### Exercise directions
Repeat everything from the line holding "Generate a Blender" to the line holding "RNG = np.random.default_rng(11)", inclusive, exactly. Leave out the rest.

### Records for processing
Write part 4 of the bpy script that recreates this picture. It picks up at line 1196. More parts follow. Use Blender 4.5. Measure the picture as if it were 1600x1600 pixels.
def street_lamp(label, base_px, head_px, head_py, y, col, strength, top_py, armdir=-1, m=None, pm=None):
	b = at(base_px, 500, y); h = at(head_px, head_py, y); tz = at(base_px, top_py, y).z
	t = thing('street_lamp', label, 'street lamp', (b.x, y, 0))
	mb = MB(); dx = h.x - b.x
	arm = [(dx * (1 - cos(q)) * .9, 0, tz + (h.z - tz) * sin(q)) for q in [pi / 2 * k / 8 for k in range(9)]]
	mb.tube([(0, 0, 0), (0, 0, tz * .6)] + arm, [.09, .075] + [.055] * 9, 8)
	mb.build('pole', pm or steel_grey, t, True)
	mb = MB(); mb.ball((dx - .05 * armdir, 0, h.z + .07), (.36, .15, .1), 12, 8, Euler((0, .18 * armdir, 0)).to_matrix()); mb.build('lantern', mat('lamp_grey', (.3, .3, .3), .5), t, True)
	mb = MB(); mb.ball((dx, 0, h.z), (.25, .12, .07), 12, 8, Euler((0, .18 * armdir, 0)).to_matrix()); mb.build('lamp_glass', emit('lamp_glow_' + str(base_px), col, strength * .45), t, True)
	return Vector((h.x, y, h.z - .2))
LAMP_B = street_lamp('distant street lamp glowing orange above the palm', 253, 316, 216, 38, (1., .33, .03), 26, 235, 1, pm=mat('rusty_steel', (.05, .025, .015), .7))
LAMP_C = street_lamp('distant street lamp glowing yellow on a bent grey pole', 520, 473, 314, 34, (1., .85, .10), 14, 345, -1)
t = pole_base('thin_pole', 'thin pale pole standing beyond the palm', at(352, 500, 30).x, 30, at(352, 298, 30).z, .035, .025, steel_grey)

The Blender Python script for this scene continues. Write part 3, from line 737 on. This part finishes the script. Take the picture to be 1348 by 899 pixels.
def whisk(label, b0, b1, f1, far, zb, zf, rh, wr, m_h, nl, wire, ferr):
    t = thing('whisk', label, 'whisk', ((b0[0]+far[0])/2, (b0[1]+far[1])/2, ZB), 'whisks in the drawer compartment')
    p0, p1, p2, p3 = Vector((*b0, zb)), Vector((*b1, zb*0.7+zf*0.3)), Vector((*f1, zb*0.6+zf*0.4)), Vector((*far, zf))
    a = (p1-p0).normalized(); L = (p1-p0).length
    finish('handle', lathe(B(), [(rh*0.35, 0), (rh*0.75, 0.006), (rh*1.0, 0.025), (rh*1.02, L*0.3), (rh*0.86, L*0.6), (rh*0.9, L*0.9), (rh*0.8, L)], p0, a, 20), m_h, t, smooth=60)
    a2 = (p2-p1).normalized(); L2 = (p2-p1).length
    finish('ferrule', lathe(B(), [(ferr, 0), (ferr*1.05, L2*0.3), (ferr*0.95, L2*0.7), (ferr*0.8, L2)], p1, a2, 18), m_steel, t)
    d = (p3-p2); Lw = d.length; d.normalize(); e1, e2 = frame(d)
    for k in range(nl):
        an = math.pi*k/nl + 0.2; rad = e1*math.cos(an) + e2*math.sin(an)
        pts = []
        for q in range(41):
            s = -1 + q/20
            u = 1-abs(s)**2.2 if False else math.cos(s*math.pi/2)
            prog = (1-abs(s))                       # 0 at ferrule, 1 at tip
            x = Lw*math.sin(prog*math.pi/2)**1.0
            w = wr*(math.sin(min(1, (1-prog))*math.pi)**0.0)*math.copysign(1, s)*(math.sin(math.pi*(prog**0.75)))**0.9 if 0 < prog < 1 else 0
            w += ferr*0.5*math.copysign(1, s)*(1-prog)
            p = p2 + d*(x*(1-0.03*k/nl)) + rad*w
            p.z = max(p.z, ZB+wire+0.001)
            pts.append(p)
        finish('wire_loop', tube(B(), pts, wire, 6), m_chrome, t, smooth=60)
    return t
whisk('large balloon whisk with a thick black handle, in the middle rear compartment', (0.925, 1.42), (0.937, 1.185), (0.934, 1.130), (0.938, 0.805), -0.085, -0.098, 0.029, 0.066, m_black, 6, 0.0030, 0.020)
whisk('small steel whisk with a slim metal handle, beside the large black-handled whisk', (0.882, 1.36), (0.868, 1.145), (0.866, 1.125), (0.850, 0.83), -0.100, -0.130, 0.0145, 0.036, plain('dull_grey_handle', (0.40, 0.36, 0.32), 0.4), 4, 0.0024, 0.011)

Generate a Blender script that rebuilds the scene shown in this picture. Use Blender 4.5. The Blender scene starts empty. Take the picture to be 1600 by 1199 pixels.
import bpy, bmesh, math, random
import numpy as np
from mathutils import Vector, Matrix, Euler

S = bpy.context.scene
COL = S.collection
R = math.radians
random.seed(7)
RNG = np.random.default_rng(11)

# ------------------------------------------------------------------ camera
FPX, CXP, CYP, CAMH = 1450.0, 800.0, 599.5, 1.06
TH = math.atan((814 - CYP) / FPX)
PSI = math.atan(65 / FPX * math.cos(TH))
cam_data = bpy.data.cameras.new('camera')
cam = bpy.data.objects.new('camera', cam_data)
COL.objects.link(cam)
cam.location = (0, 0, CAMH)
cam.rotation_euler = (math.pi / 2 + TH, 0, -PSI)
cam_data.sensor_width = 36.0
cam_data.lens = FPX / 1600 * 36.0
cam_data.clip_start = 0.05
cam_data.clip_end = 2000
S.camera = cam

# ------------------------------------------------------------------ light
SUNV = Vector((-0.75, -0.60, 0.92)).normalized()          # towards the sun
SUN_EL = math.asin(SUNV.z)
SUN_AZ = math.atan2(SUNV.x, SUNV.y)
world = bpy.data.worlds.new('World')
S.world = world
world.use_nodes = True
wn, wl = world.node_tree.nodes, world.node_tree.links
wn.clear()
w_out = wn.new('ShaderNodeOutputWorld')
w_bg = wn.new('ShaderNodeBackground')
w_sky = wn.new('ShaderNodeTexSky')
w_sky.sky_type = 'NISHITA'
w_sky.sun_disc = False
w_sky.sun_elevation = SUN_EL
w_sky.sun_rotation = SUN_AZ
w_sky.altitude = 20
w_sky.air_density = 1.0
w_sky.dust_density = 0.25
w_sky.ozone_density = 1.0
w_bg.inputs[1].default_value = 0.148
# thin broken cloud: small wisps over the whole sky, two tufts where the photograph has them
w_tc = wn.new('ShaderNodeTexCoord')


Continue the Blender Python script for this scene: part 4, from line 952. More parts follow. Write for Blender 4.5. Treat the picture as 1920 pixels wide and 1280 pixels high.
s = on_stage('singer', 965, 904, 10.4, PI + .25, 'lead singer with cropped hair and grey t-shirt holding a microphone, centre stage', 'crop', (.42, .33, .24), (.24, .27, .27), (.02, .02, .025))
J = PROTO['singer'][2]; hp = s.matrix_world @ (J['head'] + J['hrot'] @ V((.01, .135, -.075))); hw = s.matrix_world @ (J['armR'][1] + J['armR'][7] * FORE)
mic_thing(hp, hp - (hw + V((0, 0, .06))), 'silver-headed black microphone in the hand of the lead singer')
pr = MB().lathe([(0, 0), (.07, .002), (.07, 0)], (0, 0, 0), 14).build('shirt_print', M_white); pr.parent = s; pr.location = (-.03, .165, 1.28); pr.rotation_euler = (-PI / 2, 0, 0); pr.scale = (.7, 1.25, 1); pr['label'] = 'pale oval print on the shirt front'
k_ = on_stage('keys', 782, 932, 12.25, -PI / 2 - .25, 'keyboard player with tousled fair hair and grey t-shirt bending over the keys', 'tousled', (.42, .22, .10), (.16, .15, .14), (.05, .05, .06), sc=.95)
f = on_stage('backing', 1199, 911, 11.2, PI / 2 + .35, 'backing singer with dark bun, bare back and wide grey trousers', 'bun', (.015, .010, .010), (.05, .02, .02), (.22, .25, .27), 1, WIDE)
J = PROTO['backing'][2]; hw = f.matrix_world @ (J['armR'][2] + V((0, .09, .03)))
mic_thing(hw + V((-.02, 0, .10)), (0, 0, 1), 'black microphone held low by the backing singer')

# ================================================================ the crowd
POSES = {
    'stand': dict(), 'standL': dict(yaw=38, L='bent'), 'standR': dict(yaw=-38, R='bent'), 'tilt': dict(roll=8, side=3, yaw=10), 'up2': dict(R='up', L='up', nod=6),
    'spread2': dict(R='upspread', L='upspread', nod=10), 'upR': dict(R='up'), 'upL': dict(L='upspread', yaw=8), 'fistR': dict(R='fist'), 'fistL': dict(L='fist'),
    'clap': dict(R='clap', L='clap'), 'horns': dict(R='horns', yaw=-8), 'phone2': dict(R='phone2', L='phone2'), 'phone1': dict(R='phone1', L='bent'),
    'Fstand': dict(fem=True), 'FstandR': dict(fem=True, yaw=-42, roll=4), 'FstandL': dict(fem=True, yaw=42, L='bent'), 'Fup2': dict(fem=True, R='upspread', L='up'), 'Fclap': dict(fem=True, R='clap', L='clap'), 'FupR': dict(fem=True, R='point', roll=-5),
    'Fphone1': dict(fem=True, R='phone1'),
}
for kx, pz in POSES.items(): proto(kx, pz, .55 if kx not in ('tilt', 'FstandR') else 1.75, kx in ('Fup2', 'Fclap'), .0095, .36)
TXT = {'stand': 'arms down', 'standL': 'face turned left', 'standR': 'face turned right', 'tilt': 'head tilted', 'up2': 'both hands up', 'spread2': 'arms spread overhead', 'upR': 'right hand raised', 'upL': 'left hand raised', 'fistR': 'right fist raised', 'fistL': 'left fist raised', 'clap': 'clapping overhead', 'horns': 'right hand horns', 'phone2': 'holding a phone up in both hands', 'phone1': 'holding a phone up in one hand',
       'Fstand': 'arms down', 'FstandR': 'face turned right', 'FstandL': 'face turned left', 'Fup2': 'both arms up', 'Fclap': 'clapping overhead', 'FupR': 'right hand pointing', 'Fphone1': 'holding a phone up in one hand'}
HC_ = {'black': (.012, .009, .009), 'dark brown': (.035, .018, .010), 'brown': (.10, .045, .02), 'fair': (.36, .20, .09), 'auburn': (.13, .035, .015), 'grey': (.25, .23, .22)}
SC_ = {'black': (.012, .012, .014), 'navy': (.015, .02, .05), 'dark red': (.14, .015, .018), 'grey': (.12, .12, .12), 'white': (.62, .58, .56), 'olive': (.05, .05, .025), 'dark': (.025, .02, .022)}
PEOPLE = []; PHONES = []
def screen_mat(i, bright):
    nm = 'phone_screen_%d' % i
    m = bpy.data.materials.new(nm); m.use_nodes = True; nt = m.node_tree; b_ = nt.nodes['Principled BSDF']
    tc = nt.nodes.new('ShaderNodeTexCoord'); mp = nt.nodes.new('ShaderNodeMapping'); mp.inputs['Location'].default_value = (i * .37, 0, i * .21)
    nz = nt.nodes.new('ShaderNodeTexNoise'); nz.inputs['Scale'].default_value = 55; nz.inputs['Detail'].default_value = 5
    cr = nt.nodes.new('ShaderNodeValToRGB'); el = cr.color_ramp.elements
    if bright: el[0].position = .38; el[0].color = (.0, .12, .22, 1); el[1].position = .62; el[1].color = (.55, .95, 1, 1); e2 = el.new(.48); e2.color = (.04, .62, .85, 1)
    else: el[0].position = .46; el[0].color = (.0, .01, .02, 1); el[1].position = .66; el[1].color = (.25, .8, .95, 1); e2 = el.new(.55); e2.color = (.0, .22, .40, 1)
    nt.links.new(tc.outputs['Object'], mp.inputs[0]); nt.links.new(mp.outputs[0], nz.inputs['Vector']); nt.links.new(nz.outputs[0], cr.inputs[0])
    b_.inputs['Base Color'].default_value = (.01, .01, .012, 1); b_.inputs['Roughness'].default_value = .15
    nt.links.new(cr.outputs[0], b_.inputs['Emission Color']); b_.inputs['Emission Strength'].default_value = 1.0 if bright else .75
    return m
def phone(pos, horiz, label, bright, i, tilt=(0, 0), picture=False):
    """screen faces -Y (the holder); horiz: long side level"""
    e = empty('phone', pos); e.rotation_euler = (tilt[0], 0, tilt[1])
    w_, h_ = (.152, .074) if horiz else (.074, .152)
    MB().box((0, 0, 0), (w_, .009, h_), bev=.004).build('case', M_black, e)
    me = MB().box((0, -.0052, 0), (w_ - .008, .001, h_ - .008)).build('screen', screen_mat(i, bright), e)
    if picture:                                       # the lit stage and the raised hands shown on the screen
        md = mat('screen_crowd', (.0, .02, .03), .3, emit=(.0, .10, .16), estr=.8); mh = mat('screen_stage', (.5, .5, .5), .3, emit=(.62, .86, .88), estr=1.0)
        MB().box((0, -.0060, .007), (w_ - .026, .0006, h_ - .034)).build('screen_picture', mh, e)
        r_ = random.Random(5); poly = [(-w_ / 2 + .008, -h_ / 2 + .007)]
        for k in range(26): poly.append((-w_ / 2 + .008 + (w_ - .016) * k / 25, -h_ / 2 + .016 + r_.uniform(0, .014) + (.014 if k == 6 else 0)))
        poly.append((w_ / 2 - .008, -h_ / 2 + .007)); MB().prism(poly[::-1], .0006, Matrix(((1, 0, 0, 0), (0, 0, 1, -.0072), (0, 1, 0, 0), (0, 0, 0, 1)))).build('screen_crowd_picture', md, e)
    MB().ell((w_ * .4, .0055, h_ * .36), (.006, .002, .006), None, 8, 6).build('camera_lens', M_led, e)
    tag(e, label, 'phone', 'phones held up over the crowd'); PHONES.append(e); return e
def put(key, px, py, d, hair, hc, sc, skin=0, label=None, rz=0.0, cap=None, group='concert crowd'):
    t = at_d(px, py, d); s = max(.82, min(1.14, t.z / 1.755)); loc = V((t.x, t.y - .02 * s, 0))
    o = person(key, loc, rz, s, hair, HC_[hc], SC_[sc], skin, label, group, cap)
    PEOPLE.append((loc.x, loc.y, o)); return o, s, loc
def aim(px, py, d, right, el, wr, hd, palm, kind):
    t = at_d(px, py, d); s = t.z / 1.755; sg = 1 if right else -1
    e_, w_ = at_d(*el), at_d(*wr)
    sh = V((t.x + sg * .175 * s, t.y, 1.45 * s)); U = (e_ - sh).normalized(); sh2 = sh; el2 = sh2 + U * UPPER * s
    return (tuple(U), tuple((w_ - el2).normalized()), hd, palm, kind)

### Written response
Generate a Blender script that rebuilds the scene shown in this picture. Use Blender 4.5. The Blender scene starts empty. Take the picture to be 1600 by 1199 pixels.
import bpy, bmesh, math, random
import numpy as np
from mathutils import Vector, Matrix, Euler

S = bpy.context.scene
COL = S.collection
R = math.radians
random.seed(7)
RNG = np.random.default_rng(11)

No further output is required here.